Quem não dispõe de parentela com biblioteca guia-se apenas pela promoção e pelo que está à vista – e se o que está à vista são esses livros, lá os compra, até que desiste.
Generaliza-se então a ideia de que a literatura está, também ela, em crise – o que não é verdade. A literatura encontra cada vez menos espaço nos programas editoriais: as traduções têm decrescido em todo o mundo e, quando se publica ou traduz, escolhe-se a última novidade dita 'polémica' ou o mais jovem e belo dos jovens e belos escritores.
Há anos, depois de ter publicado no Brasil um romance que correu bem, recusei-me a assinar um segundo contrato sem que primeiro a editora contratasse um livro de Agustina Bessa-Luís.
A editora em causa estava a lançar uma colecção de autores portugueses que não incluía nenhum escritor com mais de 50 anos, alegando dificuldade em interessar os meios de comunicação por gente mais velha, cujas rugas arredariam o glamour das capas de revista e dos canais de televisão.
Além disso, parecia-lhes que os escritores de maior idade não estariam disponíveis para viagens nem para digressões de promoção dos livros.
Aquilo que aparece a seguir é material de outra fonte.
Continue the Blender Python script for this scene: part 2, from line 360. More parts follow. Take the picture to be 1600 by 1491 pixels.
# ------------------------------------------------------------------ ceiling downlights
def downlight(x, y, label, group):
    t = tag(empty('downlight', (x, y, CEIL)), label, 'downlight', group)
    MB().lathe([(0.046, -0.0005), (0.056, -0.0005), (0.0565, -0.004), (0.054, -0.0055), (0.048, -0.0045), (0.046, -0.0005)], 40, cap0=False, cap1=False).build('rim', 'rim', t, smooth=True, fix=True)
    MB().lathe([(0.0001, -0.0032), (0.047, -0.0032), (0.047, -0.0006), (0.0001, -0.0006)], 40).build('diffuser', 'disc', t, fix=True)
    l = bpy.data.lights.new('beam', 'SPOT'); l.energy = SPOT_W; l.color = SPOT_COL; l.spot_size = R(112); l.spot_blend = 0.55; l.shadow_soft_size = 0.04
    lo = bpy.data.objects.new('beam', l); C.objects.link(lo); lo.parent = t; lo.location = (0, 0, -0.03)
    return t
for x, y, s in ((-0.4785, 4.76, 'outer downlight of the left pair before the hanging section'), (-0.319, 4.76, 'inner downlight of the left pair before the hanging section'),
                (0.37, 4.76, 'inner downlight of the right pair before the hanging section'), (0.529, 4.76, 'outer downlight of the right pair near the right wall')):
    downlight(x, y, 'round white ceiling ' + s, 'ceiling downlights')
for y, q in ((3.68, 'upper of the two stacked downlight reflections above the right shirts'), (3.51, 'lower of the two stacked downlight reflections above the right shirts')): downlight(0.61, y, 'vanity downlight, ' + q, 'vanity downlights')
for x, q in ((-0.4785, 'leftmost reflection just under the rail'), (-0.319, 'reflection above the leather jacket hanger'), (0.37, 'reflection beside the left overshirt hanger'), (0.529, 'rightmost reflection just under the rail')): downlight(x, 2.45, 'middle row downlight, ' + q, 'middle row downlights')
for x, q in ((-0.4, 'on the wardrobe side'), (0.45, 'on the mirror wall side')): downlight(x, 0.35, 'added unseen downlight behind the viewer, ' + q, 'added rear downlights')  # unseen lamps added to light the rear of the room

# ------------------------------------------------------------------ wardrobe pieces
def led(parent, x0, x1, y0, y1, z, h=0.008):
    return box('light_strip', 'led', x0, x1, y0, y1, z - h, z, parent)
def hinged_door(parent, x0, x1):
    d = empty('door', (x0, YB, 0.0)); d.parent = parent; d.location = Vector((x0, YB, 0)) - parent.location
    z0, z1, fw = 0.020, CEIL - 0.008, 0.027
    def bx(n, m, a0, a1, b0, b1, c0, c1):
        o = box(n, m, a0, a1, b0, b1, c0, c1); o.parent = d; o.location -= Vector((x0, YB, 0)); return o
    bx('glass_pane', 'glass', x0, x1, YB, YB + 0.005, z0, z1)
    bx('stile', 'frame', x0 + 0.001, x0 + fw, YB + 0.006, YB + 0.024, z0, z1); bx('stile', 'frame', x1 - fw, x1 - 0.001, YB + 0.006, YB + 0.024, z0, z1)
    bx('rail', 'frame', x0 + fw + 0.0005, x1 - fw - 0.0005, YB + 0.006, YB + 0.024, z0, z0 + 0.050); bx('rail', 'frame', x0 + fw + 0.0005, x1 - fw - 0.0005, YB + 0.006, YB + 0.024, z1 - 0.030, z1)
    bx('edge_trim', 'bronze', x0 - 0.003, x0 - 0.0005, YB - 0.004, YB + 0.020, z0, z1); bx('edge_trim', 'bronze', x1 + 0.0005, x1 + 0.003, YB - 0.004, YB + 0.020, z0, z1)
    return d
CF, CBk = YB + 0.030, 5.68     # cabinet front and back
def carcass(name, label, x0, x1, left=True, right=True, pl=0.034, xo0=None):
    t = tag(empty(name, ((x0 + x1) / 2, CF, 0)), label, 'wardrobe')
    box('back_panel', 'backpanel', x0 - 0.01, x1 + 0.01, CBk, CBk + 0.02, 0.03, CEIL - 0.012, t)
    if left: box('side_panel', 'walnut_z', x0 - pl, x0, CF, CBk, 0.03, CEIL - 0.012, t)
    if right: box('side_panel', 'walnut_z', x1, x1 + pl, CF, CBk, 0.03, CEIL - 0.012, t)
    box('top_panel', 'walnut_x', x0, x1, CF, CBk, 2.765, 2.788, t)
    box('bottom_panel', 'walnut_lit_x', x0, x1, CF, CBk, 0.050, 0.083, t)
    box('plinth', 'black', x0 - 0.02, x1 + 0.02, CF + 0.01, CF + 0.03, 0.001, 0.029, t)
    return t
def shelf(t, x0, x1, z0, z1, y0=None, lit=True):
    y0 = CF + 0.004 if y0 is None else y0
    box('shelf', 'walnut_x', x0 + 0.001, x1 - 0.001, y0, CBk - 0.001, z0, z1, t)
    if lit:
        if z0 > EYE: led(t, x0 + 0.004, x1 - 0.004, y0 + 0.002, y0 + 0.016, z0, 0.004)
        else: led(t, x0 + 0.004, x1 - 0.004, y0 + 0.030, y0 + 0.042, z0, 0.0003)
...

Não era esse o caso de Agustina, grandiosa viajante e de uma curiosidade infinita.
Este tipo de 'argumentação', reles, preguiçoso e terrorista, tem conduzido ao decréscimo do número de leitores pelo mundo fora: depois de lerem meia-dúzia de livros que são mais do mesmo, as pessoas desistem, compreensivelmente. Depois diz-se que a culpa é da internet e da crise.
Consegui que se publicasse Vale Abraão, e a editora acabou por me agradecer, porque logo a seguir Agustina ganhou o Prémio Camões. Mas nunca mais se publicaram livros dela no Brasil, e já lá vai mais de uma década. Dizem que é uma autora 'difícil'. A literatura não nasceu para repetir o fácil; quem assim pensa, deve mudar de ramo. Conheço jovens e gente de poucos estudos que mudou de vida por ter lido Agustina. E penso nos que não conheço e aos quais não é dada sequer a hipótese de a conhecer.
Perguntarão: onde está o puro sexo anunciado no título? Na literatura, amigos. Experimentem.